A number sorting algorithm project using stacks.
Push_Swap
is a project from the Common Core of 42Cursus where you will learn about sorting algorithms and data structures using stacks. The objective is to sort a list of numbers with the least number of operations.
The Push_Swap program sorts a list of numbers using a set of predefined operations on two stacks. The goal is to sort the numbers with the minimum number of operations.
The algorithm used in Push_Swap involves analyzing the cost of moving elements between two stacks to achieve a sorted order. The main steps include:
-
Cost Analysis:
- Calculate the cost of moving each element to its correct position in the sorted stack.
-
Target Calculation:
- Determine the target position for each element in the other stack.
-
Move Elements:
- Move elements between stacks based on the calculated costs to achieve a sorted order.
The following table lists the operations used in the Push_Swap program:
Operation | Description |
---|---|
push |
Move the top element from one stack to another. |
rotate |
Rotate the stack upwards. |
rrotate |
Rotate the stack downwards. |
swap |
Swap the top two elements of the stack. |
- push.c: Contains functions for push operations.
- rotate.c: Contains functions for rotate operations.
- rrotate.c: Contains functions for reverse rotate operations.
- swap.c: Contains functions for swap operations.
- sort_costs.c: Functions for calculating costs.
- sort_stack.c: Functions for determining targets and moving elements.
- sort_utils.c: Utility functions for sorting.
- sort.c: Main sorting algorithm functions.
- stack_init.c: Functions for initializing stacks.
- stack_utils.c: Utility functions for stack operations.
- utils_error.c: Error handling functions.
- utils_parse_input.c: Functions for parsing input.
- utils.c: General utility functions.
Function | Description |
---|---|
init_stack |
Initializes the stack with given values. |
is_sorted |
Checks if the stack is sorted in ascending order. |
get_index |
Assigns an index to each element in the stack and determines if it is in the upper or lower half. |
get_cost |
Calculates the cost of moving each element in stack A to its target position in stack B. |
cheapest |
Finds the element in stack A with the lowest cost to move. |
cost_analysis |
Analyzes the cost of moving elements and moves the cheapest element to stack B. |
a_targets |
Determines the target position in stack B for each element in stack A. |
b_targets |
Determines the target position in stack A for each element in stack B. |
move_to_b |
Moves the cheapest element from stack A to stack B. |
move_to_a |
Moves elements from stack B to stack A based on their target positions. |
minvalue_ontop |
Moves the minimum value in stack A to the top. |
sort_three |
Sorts a stack of three elements by finding the maximum element and rotating or swapping as needed. |
sort_big |
Sorts a larger stack by moving elements to stack B, sorting stack A, and then moving elements back to stack A. |
sort_algorithm |
Determines the appropriate sorting method based on the size of the stack and whether it is already sorted. |
To compile the program, use the provided Makefile by typing make
in the terminal.
make
To run the program, provide a list of numbers as arguments.
./push_swap 3 2 5 1 4
This will output the sequence of operations needed to sort the numbers.

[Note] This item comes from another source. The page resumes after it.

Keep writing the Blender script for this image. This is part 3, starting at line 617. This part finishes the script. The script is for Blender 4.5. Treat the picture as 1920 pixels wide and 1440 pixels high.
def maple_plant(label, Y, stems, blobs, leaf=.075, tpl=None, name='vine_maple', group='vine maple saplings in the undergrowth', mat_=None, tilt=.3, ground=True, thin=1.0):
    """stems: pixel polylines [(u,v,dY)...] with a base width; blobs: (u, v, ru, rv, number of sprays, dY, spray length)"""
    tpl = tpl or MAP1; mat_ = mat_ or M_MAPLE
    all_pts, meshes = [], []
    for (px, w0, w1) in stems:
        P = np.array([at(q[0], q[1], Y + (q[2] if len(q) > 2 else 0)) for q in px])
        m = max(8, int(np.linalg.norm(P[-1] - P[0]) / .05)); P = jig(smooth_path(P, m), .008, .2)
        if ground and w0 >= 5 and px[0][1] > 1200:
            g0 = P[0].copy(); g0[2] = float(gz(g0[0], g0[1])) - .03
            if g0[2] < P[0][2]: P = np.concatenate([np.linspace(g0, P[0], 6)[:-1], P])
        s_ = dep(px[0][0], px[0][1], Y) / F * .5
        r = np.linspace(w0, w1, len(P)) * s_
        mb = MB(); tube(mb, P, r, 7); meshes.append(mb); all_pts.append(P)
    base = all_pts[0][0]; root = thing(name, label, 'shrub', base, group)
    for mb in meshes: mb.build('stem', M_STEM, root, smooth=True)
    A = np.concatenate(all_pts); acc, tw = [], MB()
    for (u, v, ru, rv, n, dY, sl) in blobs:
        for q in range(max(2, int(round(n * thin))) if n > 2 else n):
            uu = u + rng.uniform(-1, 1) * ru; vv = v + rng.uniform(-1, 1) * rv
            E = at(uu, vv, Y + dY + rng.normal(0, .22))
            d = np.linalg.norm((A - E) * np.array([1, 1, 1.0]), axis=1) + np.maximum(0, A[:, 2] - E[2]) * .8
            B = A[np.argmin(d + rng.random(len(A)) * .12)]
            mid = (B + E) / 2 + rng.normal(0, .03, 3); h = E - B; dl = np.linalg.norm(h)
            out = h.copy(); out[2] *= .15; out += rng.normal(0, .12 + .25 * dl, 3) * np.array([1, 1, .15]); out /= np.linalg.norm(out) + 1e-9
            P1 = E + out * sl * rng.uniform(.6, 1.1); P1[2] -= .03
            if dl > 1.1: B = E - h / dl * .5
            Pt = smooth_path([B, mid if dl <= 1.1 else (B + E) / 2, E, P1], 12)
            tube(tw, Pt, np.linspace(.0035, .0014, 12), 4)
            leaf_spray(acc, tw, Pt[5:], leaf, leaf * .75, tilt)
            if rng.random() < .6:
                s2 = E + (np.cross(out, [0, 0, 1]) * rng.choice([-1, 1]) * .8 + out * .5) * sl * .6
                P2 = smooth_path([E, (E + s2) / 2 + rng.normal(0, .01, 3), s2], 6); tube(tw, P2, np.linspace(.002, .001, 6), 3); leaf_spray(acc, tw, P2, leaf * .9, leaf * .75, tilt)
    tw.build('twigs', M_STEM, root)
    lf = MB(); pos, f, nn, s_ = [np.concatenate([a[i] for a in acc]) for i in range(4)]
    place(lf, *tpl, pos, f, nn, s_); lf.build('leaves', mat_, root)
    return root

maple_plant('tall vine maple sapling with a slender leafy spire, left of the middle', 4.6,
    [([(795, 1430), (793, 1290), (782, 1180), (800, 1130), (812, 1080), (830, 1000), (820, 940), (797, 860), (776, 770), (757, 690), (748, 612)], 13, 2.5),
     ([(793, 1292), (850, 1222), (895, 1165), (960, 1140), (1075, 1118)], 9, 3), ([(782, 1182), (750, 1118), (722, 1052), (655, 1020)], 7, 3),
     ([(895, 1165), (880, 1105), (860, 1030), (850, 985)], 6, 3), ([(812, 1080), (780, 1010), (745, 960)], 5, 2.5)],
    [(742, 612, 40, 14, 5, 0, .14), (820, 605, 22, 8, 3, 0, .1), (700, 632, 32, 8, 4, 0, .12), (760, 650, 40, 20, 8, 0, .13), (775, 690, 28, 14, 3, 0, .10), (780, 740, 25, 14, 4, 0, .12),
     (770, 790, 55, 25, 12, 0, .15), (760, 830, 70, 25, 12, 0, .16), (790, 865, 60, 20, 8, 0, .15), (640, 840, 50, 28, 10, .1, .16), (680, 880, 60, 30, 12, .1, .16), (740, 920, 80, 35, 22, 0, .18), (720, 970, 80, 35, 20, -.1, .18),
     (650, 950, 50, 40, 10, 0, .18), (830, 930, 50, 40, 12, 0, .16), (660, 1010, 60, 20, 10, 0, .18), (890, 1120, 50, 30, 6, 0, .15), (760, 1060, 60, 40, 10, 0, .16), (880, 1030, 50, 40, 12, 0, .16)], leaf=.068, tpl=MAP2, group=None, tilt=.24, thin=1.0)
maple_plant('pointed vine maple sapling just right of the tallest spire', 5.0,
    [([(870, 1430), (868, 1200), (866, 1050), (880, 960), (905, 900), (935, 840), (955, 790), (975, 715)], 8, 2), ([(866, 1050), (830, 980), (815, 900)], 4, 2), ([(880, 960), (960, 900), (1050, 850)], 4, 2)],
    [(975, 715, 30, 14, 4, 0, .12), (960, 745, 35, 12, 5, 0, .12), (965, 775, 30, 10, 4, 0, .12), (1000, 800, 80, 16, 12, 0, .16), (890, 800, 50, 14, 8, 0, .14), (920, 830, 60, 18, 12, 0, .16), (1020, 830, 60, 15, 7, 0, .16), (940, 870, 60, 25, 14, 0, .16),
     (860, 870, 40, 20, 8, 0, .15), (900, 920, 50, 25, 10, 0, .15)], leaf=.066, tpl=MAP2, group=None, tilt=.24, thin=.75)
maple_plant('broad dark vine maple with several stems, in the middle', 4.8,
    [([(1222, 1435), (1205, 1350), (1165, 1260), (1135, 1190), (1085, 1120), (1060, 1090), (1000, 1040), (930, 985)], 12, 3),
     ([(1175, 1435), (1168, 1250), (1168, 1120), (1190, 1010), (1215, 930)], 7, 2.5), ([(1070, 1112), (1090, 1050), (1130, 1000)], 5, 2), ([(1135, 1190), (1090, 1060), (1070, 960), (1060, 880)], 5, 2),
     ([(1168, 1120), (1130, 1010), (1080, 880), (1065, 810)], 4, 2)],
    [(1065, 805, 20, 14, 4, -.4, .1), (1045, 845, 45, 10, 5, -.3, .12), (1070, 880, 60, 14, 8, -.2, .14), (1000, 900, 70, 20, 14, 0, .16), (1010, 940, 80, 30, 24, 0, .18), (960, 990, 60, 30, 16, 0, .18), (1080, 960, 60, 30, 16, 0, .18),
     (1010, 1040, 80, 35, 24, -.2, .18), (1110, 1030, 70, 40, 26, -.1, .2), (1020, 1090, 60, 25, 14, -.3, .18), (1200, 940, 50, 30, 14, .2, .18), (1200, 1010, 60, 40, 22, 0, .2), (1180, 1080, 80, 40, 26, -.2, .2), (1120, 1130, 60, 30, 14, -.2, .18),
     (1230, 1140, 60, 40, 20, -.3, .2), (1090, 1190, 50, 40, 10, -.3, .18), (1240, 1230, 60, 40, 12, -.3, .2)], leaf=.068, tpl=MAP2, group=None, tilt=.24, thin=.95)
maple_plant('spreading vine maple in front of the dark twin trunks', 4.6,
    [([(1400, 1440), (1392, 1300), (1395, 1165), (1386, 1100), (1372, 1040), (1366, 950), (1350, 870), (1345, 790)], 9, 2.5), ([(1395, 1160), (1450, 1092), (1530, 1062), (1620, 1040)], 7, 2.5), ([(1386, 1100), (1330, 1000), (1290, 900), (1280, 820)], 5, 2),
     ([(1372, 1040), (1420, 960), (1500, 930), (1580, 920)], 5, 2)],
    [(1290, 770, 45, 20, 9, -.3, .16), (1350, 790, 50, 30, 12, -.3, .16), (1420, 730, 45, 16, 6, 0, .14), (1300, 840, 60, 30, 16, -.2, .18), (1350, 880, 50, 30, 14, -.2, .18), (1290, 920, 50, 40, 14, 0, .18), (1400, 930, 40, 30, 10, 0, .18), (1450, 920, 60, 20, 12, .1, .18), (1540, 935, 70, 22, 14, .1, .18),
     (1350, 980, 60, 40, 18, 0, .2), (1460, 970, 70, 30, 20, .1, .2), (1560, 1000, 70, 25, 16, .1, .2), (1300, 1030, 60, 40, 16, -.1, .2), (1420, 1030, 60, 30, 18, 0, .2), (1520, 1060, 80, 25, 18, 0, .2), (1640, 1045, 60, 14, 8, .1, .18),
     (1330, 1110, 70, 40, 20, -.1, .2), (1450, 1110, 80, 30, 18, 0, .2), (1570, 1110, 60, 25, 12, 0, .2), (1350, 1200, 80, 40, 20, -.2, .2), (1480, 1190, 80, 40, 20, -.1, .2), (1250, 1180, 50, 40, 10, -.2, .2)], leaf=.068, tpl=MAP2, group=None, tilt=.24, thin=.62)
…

You can use a shell variable to store the list of numbers and pass it to the program. This is useful for testing with different sets of numbers without typing them each time.
-
Define a variable with the list of numbers:
ARG="3 2 5 1 4"
-
Pass the variable to the program:
./push_swap $ARG
This will run the program with the numbers stored in the ARG
variable and output the sequence of operations needed to sort them.
In a big list of numbers to order, it may be hard to count the number of movements (operations) output by the program, you can use the wc -l
command to count the lines of output. This will give you the total number of operations performed.
-
Run the program and pipe the output to
wc -l
:./push_swap $ARG | wc -l
This will display the number of lines in the output, which corresponds to the number of operations needed to sort the numbers.
Why do we set pointers to NULL
after using free
?
It isn't strictly necessary, but it's a good practice. Setting a pointer to NULL
ensures that if we try to access it after freeing, we won't accidentally access invalid memory.
char *ft_free_str(char **str)
{
free(*str); //free's memory allocated by str pointer.
*str = NULL; // Set the pointer to NULL to avoid accidental access
return (NULL);
}
void ft_freemap(char ***map)
{
int i;
if (map && *map) // Verify if the pointer and its content are not NULL
{
i = 0;
while ((*map)[i]) // Free each element of the array
{
free((*map)[i]);
i++;
}
free(*map); // Free the array itself
*map = NULL; // Set the pointer to NULL to avoid accidental access
}
}
-
Freeing memory: Use free to release dynamically allocated memory.
-
Assigning NULL after freeing: Prevents accidental access to freed memory.
-
Using a double pointer (**): Allows modifying the original pointer from within the function.